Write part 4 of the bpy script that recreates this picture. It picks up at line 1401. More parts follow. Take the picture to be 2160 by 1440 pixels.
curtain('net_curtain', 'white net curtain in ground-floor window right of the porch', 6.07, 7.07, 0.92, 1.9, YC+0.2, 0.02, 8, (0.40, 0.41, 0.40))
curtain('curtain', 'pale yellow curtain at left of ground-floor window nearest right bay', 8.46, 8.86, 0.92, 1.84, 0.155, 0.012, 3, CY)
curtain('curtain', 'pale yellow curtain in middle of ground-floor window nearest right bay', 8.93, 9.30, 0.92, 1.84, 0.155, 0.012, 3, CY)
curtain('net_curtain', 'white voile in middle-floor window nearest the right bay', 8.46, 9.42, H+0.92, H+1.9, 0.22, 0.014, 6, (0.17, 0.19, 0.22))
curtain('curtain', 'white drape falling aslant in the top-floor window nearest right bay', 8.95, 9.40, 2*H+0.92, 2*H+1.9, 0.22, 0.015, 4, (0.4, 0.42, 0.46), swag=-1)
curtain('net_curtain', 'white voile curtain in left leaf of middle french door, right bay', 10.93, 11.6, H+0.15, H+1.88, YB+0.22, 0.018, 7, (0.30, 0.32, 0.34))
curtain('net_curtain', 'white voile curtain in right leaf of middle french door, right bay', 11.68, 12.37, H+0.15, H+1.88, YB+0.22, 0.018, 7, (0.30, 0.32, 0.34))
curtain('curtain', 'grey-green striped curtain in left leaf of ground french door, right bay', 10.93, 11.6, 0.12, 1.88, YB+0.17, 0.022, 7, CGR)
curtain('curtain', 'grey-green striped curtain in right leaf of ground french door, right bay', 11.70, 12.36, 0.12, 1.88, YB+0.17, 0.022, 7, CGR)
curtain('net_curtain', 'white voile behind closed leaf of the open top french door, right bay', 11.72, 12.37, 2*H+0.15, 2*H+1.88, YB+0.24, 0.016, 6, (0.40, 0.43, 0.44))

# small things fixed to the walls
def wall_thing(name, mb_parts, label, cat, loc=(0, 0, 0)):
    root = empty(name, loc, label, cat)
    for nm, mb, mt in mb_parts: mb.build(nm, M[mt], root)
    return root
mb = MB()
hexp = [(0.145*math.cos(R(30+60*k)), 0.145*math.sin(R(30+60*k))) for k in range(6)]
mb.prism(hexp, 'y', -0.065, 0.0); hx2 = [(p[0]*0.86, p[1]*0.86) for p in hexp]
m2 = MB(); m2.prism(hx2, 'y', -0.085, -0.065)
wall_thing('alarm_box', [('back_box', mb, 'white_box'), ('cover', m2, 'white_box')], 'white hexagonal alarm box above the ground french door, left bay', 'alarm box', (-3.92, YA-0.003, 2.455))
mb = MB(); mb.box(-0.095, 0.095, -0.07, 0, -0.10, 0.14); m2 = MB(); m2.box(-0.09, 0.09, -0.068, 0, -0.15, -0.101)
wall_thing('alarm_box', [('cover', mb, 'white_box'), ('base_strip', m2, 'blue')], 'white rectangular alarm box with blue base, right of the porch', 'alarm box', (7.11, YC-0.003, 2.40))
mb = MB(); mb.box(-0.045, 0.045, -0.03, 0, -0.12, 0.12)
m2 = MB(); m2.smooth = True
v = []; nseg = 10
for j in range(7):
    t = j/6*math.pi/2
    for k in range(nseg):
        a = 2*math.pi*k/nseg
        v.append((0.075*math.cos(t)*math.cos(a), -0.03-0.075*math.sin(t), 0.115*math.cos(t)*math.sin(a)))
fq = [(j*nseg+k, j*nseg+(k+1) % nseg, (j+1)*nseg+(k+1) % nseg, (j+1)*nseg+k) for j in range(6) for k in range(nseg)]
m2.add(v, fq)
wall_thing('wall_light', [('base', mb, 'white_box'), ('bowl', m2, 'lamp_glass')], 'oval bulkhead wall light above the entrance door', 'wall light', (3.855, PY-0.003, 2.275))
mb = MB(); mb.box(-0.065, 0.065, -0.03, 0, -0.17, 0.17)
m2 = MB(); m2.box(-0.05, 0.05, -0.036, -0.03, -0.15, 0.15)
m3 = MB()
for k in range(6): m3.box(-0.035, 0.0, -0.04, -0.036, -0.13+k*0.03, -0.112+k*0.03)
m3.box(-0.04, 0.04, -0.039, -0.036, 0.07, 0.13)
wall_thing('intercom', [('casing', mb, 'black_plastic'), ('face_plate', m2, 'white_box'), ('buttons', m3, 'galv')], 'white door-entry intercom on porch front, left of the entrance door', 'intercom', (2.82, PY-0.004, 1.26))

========

→ **Your task**: Exactly repeat the lines running from the top of the listing to the line bearing "curtain('net_curtain', 'white voile behind", both of those lines included, and only them.

→ **Reply to the task**:
Write part 4 of the bpy script that recreates this picture. It picks up at line 1401. More parts follow. Take the picture to be 2160 by 1440 pixels.
curtain('net_curtain', 'white net curtain in ground-floor window right of the porch', 6.07, 7.07, 0.92, 1.9, YC+0.2, 0.02, 8, (0.40, 0.41, 0.40))
curtain('curtain', 'pale yellow curtain at left of ground-floor window nearest right bay', 8.46, 8.86, 0.92, 1.84, 0.155, 0.012, 3, CY)
curtain('curtain', 'pale yellow curtain in middle of ground-floor window nearest right bay', 8.93, 9.30, 0.92, 1.84, 0.155, 0.012, 3, CY)
curtain('net_curtain', 'white voile in middle-floor window nearest the right bay', 8.46, 9.42, H+0.92, H+1.9, 0.22, 0.014, 6, (0.17, 0.19, 0.22))
curtain('curtain', 'white drape falling aslant in the top-floor window nearest right bay', 8.95, 9.40, 2*H+0.92, 2*H+1.9, 0.22, 0.015, 4, (0.4, 0.42, 0.46), swag=-1)
curtain('net_curtain', 'white voile curtain in left leaf of middle french door, right bay', 10.93, 11.6, H+0.15, H+1.88, YB+0.22, 0.018, 7, (0.30, 0.32, 0.34))
curtain('net_curtain', 'white voile curtain in right leaf of middle french door, right bay', 11.68, 12.37, H+0.15, H+1.88, YB+0.22, 0.018, 7, (0.30, 0.32, 0.34))
curtain('curtain', 'grey-green striped curtain in left leaf of ground french door, right bay', 10.93, 11.6, 0.12, 1.88, YB+0.17, 0.022, 7, CGR)
curtain('curtain', 'grey-green striped curtain in right leaf of ground french door, right bay', 11.70, 12.36, 0.12, 1.88, YB+0.17, 0.022, 7, CGR)
curtain('net_curtain', 'white voile behind closed leaf of the open top french door, right bay', 11.72, 12.37, 2*H+0.15, 2*H+1.88, YB+0.24, 0.016, 6, (0.40, 0.43, 0.44))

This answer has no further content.